No all’esdebitazione da sovraindebitamento per chi è già fallito
Lo ha stabilito la Cassazione nell’ordinanza n. 30108/2025 nel caso in cui i debiti siano gli stessi
Nessuna chance per il soggetto già dichiarato fallito, e che non abbia usufruito dell’esdebitazione (ex articolo 142 della legge fallimentare), di poter, in un secondo momento, accedere all’istituto dell’«esdebitazione del sovraindebitato incapiente» previsto dal Codice della crisi di impresa, se i debiti sono gli stessi che hanno portato alla procedura fallimentare. Lo ha stabilito la Corte di cassazione, ordinanza n. 30108/2025 depositata lunedì 17 novembre.
Il titolare di una impresa individuale, dichiarato fallito nel 2010 (con 7mln di crediti ammessi al passivo, di cui 6 mln insoddisfatti), aveva presentato la domanda di «esdebitazione del sovraindebitato incapiente» ma il Tribunale di Mantova l’aveva respinta avendo un reddito da lavoro subordinato di 1.300 euro al mese, ritenuto interamente destinato al sostentamento familiare. Proposto reclamo, la Corte di appello di Brescia l’ha respinto per difetto di meritevolezza, addebitandogli grave responsabilità nella formazione dei debiti per avere continuato a operare «nonostante l’evidente e crescente indebitamento, senza adottare alcuna misura a tutela del creditori» e inoltre per aver «compiuto atti distrattivi per importi notevoli», accertati in sede penale, che “sicuramente denotano un condotta in frode ai creditori”.
Proposto ricorso, la Suprema corte l’ha dichiarato inammissibile, in quanto il provvedimento impugnato difetta del requisito della decisorietà, ma ha comunque ritenuto «stante la particolare importanza che riveste la questione» di affermare un principio di diritto.
Per la Prima sezione civile, dunque, la questione è «se il soggetto già dichiarato fallito, e che non abbia per qualsiasi ragione usufruito dell’esdebitazione ex articolo 142 l.fall., possa in un secondo momento accedere all’istituto dell’esdebitazione del sovraindebitato incapiente previsto dall’art. 283 CCII (e modificato dal Dlgs 136 del 2024), sulla scia dell’analogo istituto dell’esdebitazione del “debitore incapiente» di cui all’art. 14-quaterdecies della l. n. 3/2012, introdotto con il Dl n. 137/2020 (conv. con mod. dalla l. n. 176/2020)”. Come visto la risposta è negativa.
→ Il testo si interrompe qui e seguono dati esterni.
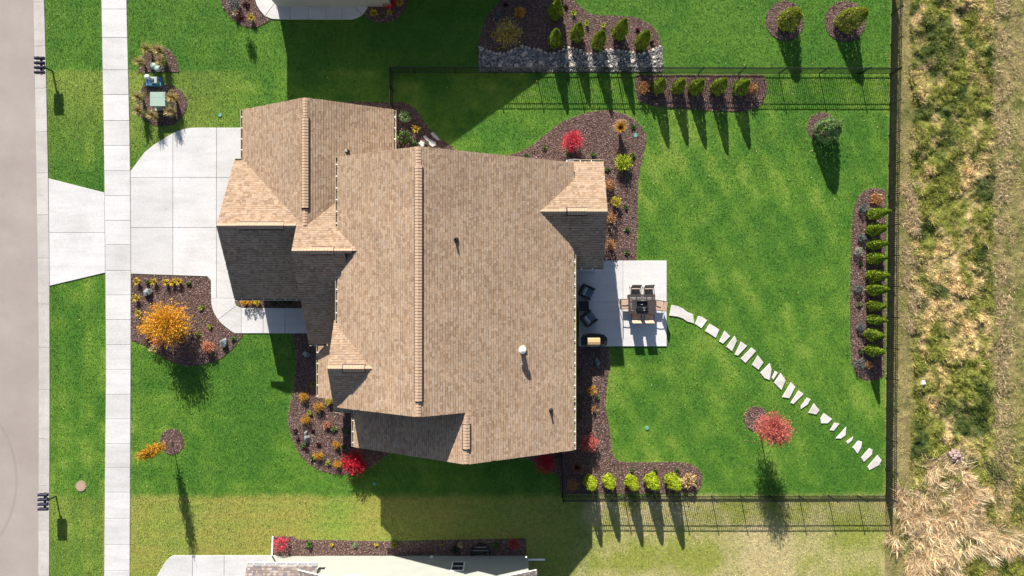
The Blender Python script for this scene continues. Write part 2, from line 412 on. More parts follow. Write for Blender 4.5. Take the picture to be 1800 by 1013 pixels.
slabs(apr, APRON, (), (409.3,), z=.048)
ewk = tag(MB().prism(PP([(373, 526), (412, 526), (414, 539), (432, 543), (575, 543), (575, 585), (413, 585), (386, 560), (373, 536)]), -.06, .02).build('entry_walk', M['conc_joint']), 'curved concrete walk from driveway to front entry', 'path', kind='structure')
for w_ in (WALK1, WALK2): MB().prism(PP(w_), -.05, .055, .01).build('concrete_slab', M['conc'], ewk)
slabs(ewk, [(424.9, 541.7), (575, 541.7), (575, 586), (424.9, 586)], (463, 501.5, 540), ())
# patio
PATIO = [(1000, 458.5), (1171.4, 458.5), (1171.4, 608.8), (1017.5, 608.8), (1017.5, 545), (1015, 534), (1011, 528), (1000, 524)]
pat = tag(MB().prism(PP(inset(PATIO, 1)), -.06, .03).build('patio', M['conc_joint']), 'pale concrete patio behind the house', 'patio', kind='structure')
slabs(pat, PATIO, (1094.7,), (531,), 'patio', .08, .18)
MB().prism(PP([(998, 470), (1046, 470), (1046, 478), (998, 478)]), .06, .2, .015).build('door_step', M['conc'], pat)
# north neighbour's entry walk
NW_out = [(449, -60), (449, 0), (452, 10), (457, 18.5), (465.6, 29), (478, 34.2), (490, 34.5)]
nwk = tag(MB().prism(PP([(450, -58), (480, -58), (483, 6), (615, 6), (622, -58), (647, -58), (640, 25), (620, 33), (480, 33), (458, 18)]), -.06, .02).build('neighbour_walk', M['conc_joint']), 'U shaped concrete walk of the house to the north', 'path', kind='structure')
jt = .25
MB().prism(PP([(449, -60), (480.6, -60), (480.6, 0), (481, 5), (482.4, 7.2), (466, 29), (457, 18.5), (452, 10), (449, 0)]), -.05, .055, .01).build('concrete_slab', M['conc'], nwk)
MB().prism(PP([(482.9, 7.4), (511-jt, 7.4), (511-jt, 34.6), (490, 34.6), (478, 34), (466.5, 29.4)]), -.05, .055, .01).build('concrete_slab', M['conc'], nwk)
for a, b_ in ((511, 542.4), (542.4, 574), (574, 601.5)):
    MB().prism(PP([(a+jt, 7.4), (b_-jt, 7.4), (b_-jt, 34.6), (a+jt, 34.6)]), -.05, .055, .01).build('concrete_slab', M['conc'], nwk)
MB().prism(PP([(601.5+jt, 7.4), (617, 7.4), (620, 9), (636.5, 27), (628, 32), (619, 34.6), (601.5+jt, 34.6)]), -.05, .055, .01).build('concrete_slab', M['conc'], nwk)
MB().prism(PP([(620.6, 8.4), (621.8, 3), (622, -60), (648.5, -60), (648.5, 0), (646, 15), (637.2, 26.4)]), -.05, .055, .01).build('concrete_slab', M['conc'], nwk)
# south neighbour's driveway
SDR = [(262, 1060), (276, 1013), (291, 988), (298, 980), (306, 976), (485, 976), (485, 1060)]
sdr = tag(MB().prism(PP(inset([(262, 1060), (276, 1013), (291, 988), (306, 976.5), (484, 976.5), (484, 1060)], -.5)), -.06, .02).build('neighbour_driveway', M['conc_joint']), 'white concrete driveway of the house to the south', 'driveway', kind='structure')
slabs(sdr, SDR, (339, 394.5), ())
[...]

Quando l’esposizione debitoria rimane quella alla base della dichiarazione di fallimento, spiega la Corte, la mancata fruizione del beneficio dell’esdebitazione, nei tempi e alle condizioni previste dalla norma, non consente al fallito, in un secondo momento, di avvalersi del nuovo beneficio per l’incapiente, introdotto nell’ordinamento dal 2020 e poi ridisciplinato, con peculiari caratteristiche, nell’articolo 283 Ccii, «stante l’inscindibile correlazione esistente tra il beneficio invocato e i debiti regolati dalla procedura fallimentare».
Altrimenti, prosegue il ragionamento, «gli stringenti vincoli posti dall’articolo 142 della legge fallimentare a garanzia dei creditori rimasti insoddisfatti, e sui quali essi potevano legittimamente confidare, resterebbero superati e stravolti, perdendo a posteriori ogni effetto».
Si potrebbe approdare a conclusioni potenzialmente diverse – ammette la Cassazione - «qualora il beneficio dell’esdebitazione venisse invocato dal debitore sovraindebitato incapiente a fronte di un’esposizione debitoria maturata successivamente al fallimento». Ma non è questo il caso affrontato.
In questa ipotesi va invece formulato il seguente principio di diritto: «Il debitore incapiente già dichiarato fallito e che non abbia fruito, per qualsiasi ragione, del beneficio dell’esdebitazione di cui all’articolo 142 l.fall. non può successivamente invocare il diverso beneficio dell’esdebitazione dell’incapiente, disciplinato dall’articolo 283 Ccii, qualora l’esposizione debitoria si riferisca a quella già afferente alla procedura originata dalla dichiarazione di fallimento».